Il Garante ha contestato poi alla società di non aver adeguatamente informato i rider circa funzionamento del sistema e di non aver adottato misure tecniche e organizzative a tutela degli interessati volte a verificare periodicamente la correttezza ed accuratezza dei risultati dei sistemi algoritmici, la esattezza, pertinenza ed adeguatezza dei dati utilizzati dal sistema rispetto alle finalità perseguite, e a ridurre al massimo il rischio di effetti distorti o discriminatori, con riferimento al funzionamento della piattaforma digitale, compresi il sistema di punteggio e il sistema di assegnazione degli ordini. In tal senso, il tema della trasparenza algoritmica è stato recentemente affrontato dalla Corte di Cassazione in una pronuncia sulle piattaforme online di rating.
Nelle lettere del provvedimento, considerato che nel caso concreto risulta applicabile l’esenzione di cui all’articolo 22, comma 2, lett a) del GDPR rispetto al diritto di non essere sottoposti a una decisione basata unicamente sul trattamento automatizzato, tuttavia, non risulta che la società abbia provveduto ad attuare misure appropriate per “tutelare i diritti, le libertà e i legittimi interessi dell’interessato, almeno il diritto di ottenere l’intervento umano, di esprimere la propria opinione e di contestare la decisione”. Diversamente da quanto sostenuto dalla società, a giudizio del Garante non vi è evidenza alcuna della adozione di misure relative all’esercizio dei diritti attraverso l’attivazione di canali dedicati. Né risulta che gli interessati fossero in alcun modo consapevoli della possibilità di esercitare tali diritti nei confronti delle decisioni adottate mediante l’utilizzo della piattaforma.

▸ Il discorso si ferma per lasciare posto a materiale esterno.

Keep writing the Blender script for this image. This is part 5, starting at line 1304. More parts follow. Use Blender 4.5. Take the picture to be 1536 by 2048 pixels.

Il Garante ha pertanto prescritto alla società di individuare misure per tutelare i diritti e le libertà dei rider a fronte di decisioni automatizzate, compresa la profilazione.
Inoltre, ha imposto alla società di verificare l’esattezza e la pertinenza dei dati utilizzati dal sistema ed i relativi periodi di conservazione nel rispetto del principio di minimizzazione dei dati (chat, email e telefonate intercorse tra i rider e il customer care, geolocalizzazione ogni 15 secondi e visualizzazione su mappa del percorso, tempi di consegna stimati ed effettivi, dettagli sulla gestione dell’ordine in corso e di quelli già effettuati, feedback di clienti e partner, livello della batteria rimanente del dispositivo etc.).
Il Garante privacy ha concesso alla società 60 giorni di tempo per implementare le misure correttive pertinenti alle criticità rilevate e ulteriori 90 giorni per perfezionare gli interventi richiesti sugli algoritmi reputazionali basati sul feedback di clienti e partner commerciali, oltre a comminare la sanzione sopra indicata.